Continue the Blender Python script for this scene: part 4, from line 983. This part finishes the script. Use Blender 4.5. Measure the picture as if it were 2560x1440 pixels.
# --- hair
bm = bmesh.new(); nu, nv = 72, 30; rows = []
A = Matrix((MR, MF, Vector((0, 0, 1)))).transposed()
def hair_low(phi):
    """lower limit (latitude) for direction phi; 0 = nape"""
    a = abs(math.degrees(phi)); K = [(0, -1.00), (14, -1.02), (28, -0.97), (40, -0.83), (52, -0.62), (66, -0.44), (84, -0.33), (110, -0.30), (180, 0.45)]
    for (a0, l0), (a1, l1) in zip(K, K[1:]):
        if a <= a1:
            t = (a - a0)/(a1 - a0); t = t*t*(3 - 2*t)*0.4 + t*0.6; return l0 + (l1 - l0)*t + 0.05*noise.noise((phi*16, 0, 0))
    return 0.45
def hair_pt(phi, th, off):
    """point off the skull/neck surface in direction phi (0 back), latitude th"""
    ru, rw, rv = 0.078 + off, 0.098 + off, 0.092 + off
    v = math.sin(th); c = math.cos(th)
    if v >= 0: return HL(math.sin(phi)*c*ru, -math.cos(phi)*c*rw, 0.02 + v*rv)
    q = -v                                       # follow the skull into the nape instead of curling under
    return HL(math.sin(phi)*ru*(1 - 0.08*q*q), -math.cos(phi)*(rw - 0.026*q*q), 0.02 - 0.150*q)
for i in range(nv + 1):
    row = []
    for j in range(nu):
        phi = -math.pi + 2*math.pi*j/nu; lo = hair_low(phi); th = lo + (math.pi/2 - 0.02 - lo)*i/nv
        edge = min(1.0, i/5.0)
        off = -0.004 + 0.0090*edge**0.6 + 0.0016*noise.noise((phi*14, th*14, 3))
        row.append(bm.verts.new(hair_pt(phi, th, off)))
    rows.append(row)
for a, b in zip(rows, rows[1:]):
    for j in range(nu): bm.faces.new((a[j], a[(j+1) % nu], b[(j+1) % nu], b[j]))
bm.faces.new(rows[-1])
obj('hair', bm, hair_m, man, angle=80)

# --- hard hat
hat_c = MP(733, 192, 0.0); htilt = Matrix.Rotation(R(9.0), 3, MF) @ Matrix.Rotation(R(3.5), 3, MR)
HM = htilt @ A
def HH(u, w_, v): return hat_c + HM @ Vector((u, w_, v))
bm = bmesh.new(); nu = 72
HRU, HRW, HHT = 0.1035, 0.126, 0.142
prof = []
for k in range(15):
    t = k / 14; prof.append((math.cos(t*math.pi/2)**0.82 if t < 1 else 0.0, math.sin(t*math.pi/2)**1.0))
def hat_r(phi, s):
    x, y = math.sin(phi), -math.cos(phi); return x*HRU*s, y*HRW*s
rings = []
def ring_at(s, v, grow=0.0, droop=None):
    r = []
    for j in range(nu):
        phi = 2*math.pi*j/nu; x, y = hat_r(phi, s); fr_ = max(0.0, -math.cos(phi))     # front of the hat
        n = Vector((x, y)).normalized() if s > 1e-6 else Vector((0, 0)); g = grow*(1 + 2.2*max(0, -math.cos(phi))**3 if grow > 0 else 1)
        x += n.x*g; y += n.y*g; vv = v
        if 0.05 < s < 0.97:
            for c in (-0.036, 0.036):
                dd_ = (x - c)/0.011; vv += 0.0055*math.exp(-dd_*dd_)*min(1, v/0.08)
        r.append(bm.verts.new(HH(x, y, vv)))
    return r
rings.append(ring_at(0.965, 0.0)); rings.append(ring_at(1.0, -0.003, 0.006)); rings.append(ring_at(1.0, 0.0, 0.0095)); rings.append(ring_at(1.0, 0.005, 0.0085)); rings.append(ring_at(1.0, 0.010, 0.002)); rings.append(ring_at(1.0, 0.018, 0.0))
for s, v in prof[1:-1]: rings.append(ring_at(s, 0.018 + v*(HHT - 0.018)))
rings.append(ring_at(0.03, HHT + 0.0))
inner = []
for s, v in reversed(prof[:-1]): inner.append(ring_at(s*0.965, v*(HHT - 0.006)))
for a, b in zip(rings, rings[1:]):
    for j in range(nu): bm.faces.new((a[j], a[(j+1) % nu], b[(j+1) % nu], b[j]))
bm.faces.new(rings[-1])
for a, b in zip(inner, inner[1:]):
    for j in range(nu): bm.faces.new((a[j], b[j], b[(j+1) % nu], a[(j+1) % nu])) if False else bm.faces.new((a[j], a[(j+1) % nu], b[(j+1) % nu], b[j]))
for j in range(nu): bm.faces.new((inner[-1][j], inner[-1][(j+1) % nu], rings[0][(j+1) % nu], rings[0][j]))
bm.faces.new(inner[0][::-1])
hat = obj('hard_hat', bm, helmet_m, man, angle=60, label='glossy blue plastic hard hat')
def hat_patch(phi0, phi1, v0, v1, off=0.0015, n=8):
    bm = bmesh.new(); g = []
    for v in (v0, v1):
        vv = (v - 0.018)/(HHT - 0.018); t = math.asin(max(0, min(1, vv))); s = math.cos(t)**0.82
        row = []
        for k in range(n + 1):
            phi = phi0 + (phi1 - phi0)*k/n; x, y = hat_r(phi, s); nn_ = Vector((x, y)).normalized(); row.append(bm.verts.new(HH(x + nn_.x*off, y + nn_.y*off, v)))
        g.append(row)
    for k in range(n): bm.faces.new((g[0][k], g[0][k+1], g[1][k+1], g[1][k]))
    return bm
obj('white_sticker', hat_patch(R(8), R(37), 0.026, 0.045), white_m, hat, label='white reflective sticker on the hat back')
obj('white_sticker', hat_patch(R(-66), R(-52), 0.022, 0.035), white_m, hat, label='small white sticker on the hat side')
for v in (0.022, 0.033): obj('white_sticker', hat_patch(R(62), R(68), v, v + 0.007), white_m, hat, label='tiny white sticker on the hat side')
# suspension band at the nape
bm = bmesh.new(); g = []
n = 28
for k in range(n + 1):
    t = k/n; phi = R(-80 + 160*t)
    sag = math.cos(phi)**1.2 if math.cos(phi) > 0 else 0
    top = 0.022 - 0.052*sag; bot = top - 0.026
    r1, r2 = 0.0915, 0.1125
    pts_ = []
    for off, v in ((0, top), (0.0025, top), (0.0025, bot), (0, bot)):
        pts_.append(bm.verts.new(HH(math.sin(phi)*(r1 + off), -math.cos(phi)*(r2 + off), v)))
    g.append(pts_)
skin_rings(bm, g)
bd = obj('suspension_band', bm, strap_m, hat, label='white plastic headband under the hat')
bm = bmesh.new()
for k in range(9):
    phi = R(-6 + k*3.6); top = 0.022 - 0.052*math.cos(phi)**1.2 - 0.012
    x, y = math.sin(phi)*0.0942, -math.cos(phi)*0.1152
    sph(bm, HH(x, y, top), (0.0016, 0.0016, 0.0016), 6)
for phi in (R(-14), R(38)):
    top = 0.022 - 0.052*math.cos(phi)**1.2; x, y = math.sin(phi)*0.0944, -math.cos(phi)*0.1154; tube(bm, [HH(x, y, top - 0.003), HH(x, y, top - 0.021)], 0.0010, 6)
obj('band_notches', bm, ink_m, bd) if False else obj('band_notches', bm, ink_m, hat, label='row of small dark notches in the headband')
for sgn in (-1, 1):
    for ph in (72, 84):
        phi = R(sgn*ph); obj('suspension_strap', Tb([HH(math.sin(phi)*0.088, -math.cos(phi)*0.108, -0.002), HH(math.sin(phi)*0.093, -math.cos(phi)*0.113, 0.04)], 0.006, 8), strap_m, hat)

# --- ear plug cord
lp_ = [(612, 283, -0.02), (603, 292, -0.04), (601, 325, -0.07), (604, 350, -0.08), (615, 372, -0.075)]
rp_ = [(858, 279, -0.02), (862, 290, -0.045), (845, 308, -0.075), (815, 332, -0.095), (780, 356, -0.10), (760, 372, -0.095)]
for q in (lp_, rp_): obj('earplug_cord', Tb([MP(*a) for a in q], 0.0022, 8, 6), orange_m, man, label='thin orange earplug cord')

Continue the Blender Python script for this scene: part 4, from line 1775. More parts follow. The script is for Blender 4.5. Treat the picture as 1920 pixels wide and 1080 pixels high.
▬▬▬
*Instructions for the task*: Isolate the lines above that contain the word "scene" and copy them.

*Correct output*:
Continue the Blender Python script for this scene: part 4, from line 983. This part finishes the script. Use Blender 4.5. Measure the picture as if it were 2560x1440 pixels.
Continue the Blender Python script for this scene: part 4, from line 1775. More parts follow. The script is for Blender 4.5. Treat the picture as 1920 pixels wide and 1080 pixels high.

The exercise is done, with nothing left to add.